Google and the Rails API haven't turned up anything. I've found some things that will give you the difference in one unit (ie, how many weeks between two dates) but not something that will accurately calculate years, months, weeks, days all together.
The Rails' ActionView module includes two methods that may do what you require:
distance_of_time_in_words
distance_of_time_in_words_to_now
The other answers may not give the type of output that you're looking for, because instead of giving a string of years, months, etc., the Rails helpers just show the largest unit. If you're looking for something more broken down, here's another option. Stick this method into a helper:
def time_diff_in_natural_language(from_time, to_time)
from_time = from_time.to_time if from_time.respond_to?(:to_time)
to_time = to_time.to_time if to_time.respond_to?(:to_time)
distance_in_seconds = ((to_time - from_time).abs).round
components = []
%w(year month week day).each do |interval|
# For each interval type, if the amount of time remaining is greater than
# one unit, calculate how many units fit into the remaining time.
if distance_in_seconds >= 1.send(interval)
delta = (distance_in_seconds / 1.send(interval)).floor
distance_in_seconds -= delta.send(interval)
components << pluralize(delta, interval)
# if above line give pain. try below one
# components << interval.pluralize(delta)
end
end
components.join(", ")
end
And then in a view you can say something like:
<%= time_diff_in_natural_language(Time.now, 2.5.years.ago) %>
=> 2 years, 6 months, 2 days
The given method only goes down to days, but can be easily extended to add in smaller units if desired.
I tried Daniel's solution and found some incorrect results for a few test cases, due to the fact that it doesn't correctly handle the variable number of days found in months:
> 30.days < 1.month
=> false
So, for example:> d1 = DateTime.civil(2011,4,4)

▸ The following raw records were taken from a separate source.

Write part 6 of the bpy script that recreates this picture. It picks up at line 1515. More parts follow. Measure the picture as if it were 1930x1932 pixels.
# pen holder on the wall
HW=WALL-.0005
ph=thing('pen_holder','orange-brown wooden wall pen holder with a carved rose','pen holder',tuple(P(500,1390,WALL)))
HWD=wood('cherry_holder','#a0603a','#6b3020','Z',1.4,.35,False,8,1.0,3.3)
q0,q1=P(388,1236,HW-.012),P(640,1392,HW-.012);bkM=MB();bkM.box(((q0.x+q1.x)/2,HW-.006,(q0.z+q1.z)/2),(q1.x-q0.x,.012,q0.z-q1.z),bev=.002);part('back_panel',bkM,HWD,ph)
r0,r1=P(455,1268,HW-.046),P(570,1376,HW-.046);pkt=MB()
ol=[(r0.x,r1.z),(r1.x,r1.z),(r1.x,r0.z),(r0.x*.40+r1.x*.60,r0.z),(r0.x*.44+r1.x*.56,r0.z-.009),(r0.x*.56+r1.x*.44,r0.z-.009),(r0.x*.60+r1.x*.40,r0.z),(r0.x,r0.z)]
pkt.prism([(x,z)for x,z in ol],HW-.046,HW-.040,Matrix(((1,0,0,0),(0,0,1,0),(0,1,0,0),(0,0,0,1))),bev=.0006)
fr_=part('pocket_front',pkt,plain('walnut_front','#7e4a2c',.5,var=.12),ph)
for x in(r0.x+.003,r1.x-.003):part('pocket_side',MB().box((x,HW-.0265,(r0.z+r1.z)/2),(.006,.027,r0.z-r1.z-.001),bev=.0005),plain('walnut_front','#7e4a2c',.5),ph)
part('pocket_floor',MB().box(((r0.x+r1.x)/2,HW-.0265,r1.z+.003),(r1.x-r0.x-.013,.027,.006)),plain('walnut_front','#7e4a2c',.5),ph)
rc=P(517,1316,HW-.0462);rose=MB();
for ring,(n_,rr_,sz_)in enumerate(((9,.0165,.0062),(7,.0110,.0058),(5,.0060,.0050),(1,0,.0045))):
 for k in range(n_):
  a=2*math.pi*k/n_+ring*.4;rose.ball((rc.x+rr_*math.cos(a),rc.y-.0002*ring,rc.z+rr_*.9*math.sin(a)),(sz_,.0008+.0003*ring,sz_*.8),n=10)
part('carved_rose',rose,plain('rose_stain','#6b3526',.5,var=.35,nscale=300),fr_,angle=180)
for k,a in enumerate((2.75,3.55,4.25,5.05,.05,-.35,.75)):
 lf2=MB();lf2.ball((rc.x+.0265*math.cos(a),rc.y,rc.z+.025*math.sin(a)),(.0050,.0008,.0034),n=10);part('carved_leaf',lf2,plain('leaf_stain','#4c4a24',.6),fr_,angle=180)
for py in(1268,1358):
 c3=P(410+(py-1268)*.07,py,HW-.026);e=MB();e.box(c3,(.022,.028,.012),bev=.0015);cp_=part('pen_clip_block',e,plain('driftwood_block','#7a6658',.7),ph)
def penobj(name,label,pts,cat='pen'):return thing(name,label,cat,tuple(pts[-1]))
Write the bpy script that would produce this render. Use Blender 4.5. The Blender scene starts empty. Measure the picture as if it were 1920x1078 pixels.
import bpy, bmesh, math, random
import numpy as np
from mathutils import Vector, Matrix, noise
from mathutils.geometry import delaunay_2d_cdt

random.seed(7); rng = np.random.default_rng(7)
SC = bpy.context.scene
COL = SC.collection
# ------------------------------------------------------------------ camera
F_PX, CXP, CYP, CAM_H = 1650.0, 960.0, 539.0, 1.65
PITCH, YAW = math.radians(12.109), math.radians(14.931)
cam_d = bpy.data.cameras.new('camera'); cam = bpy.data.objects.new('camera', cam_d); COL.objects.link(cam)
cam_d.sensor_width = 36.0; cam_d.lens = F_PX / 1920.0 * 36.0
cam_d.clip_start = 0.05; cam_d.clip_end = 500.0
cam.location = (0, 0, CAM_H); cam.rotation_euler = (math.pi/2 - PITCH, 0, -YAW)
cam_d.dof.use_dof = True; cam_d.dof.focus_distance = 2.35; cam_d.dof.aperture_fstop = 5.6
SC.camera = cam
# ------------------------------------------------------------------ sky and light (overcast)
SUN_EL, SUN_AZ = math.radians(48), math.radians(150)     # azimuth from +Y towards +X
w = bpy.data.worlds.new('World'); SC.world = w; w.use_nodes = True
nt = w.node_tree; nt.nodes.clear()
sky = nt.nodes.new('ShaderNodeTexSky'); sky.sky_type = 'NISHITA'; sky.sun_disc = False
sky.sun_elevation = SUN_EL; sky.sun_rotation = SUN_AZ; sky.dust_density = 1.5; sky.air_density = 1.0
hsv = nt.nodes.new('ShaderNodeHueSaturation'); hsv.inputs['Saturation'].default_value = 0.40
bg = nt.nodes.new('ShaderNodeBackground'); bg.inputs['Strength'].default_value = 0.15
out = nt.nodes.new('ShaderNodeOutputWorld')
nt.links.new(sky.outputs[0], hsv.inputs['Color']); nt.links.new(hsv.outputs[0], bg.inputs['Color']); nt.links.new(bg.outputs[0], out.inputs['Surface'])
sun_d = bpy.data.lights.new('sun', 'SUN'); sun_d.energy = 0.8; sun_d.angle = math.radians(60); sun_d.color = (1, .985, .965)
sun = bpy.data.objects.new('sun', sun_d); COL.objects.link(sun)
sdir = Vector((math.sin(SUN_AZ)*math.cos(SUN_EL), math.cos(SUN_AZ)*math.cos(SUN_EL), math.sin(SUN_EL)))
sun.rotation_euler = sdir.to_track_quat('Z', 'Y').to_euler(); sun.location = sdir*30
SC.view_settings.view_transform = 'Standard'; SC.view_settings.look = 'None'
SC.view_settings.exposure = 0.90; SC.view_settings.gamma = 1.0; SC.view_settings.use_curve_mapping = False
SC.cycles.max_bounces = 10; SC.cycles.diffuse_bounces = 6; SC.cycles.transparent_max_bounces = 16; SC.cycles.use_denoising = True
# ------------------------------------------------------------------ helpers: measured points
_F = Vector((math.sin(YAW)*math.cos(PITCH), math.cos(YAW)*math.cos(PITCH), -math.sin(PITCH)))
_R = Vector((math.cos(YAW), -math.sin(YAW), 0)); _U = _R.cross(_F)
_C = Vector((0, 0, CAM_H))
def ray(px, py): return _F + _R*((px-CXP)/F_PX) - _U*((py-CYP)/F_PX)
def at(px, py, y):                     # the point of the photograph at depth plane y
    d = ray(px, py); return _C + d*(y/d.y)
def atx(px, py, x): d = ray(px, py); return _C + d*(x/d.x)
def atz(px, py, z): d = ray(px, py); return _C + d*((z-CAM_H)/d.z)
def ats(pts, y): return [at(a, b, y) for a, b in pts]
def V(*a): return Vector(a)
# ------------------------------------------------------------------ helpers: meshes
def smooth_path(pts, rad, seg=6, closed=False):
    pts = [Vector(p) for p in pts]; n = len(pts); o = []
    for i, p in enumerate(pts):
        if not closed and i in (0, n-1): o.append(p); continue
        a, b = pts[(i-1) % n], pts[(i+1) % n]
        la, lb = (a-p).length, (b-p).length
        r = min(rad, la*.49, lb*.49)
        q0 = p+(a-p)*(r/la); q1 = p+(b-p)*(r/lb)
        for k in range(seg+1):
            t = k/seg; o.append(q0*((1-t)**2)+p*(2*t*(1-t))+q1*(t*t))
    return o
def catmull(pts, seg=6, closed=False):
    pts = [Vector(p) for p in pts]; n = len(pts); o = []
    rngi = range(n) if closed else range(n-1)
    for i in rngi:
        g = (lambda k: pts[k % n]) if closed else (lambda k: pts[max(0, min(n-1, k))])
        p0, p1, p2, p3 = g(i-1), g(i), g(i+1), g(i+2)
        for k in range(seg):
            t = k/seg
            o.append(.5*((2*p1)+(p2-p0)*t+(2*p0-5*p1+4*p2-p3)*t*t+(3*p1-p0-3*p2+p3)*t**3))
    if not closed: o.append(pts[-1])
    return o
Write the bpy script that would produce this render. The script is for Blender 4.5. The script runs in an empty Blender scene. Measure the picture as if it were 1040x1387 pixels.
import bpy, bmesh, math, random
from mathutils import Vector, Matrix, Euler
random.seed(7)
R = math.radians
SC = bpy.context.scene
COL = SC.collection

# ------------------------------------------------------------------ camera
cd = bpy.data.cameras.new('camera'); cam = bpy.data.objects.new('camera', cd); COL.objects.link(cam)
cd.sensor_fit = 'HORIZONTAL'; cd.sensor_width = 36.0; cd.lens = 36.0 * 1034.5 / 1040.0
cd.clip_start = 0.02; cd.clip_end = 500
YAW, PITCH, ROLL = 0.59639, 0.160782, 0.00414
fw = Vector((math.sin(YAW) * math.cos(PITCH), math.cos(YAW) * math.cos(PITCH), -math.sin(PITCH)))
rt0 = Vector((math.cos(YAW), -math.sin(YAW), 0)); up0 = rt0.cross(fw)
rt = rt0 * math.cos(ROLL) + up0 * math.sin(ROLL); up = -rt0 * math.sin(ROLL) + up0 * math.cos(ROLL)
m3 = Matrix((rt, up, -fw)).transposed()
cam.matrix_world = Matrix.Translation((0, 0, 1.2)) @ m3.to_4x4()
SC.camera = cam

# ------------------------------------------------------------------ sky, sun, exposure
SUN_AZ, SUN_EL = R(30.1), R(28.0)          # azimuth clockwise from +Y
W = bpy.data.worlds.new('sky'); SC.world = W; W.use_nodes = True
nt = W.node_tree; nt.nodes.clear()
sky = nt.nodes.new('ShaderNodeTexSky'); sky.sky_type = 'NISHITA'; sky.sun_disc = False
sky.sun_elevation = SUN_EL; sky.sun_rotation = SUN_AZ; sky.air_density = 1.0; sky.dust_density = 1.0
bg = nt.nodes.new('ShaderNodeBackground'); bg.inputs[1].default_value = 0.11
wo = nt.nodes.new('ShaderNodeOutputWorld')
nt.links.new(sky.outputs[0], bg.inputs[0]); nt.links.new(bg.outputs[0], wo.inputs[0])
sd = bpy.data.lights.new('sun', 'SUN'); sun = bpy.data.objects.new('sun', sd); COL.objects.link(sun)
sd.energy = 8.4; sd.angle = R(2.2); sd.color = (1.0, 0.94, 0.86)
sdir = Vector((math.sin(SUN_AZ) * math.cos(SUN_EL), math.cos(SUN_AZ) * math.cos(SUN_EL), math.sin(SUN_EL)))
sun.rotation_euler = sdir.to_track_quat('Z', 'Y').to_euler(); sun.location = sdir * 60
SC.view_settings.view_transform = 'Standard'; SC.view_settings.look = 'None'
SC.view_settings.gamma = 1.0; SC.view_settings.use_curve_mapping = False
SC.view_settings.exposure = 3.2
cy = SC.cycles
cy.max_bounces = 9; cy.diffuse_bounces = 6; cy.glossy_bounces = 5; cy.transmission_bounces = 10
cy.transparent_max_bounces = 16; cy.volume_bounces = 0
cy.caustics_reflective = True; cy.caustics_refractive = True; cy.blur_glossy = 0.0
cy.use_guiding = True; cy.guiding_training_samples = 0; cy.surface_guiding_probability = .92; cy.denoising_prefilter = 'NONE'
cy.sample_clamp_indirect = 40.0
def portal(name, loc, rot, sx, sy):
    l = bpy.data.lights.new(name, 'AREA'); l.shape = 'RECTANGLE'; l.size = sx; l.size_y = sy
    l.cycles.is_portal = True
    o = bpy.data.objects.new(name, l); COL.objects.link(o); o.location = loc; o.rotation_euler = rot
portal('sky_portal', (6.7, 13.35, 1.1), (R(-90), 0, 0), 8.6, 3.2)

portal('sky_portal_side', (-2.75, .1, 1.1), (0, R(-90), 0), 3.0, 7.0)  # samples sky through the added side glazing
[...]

> d2 = d1 + 1.year + 5.months
> time_diff_in_natural_language(d1,d2)
=> "1 year, 5 months, 3 days"
The following will give you the correct number of {years,months,days,hours,minutes,seconds}:
def time_diff(from_time, to_time)
%w(year month day hour minute second).map do |interval|
distance_in_seconds = (to_time.to_i - from_time.to_i).round(1)
delta = (distance_in_seconds / 1.send(interval)).floor
delta -= 1 if from_time + delta.send(interval) > to_time
from_time += delta.send(interval)
delta
end
end
> time_diff(d1,d2)
=> [1, 5, 0, 0, 0, 0]
distance_of_time_in_words is the most accurate here. Daniel's answer is actully wrong: 2.5 years ago should produce exactly 2 years, 6 months. The issue is that months contain 28-31 day, and years might be leap.
I wish I knew how to fix this :(
DateHelper#distance_of_time_in_words
def date_diff_in_natural_language(date_from, date_to)
components = []
%w(years months days).each do |interval_name|
interval = 1.send(interval_name)
count_intervals = 0
while date_from + interval <= date_to
date_from += interval
count_intervals += 1
end
components << pluralize(count_intervals, interval_name) if count_intervals > 0
end
components.join(', ')
end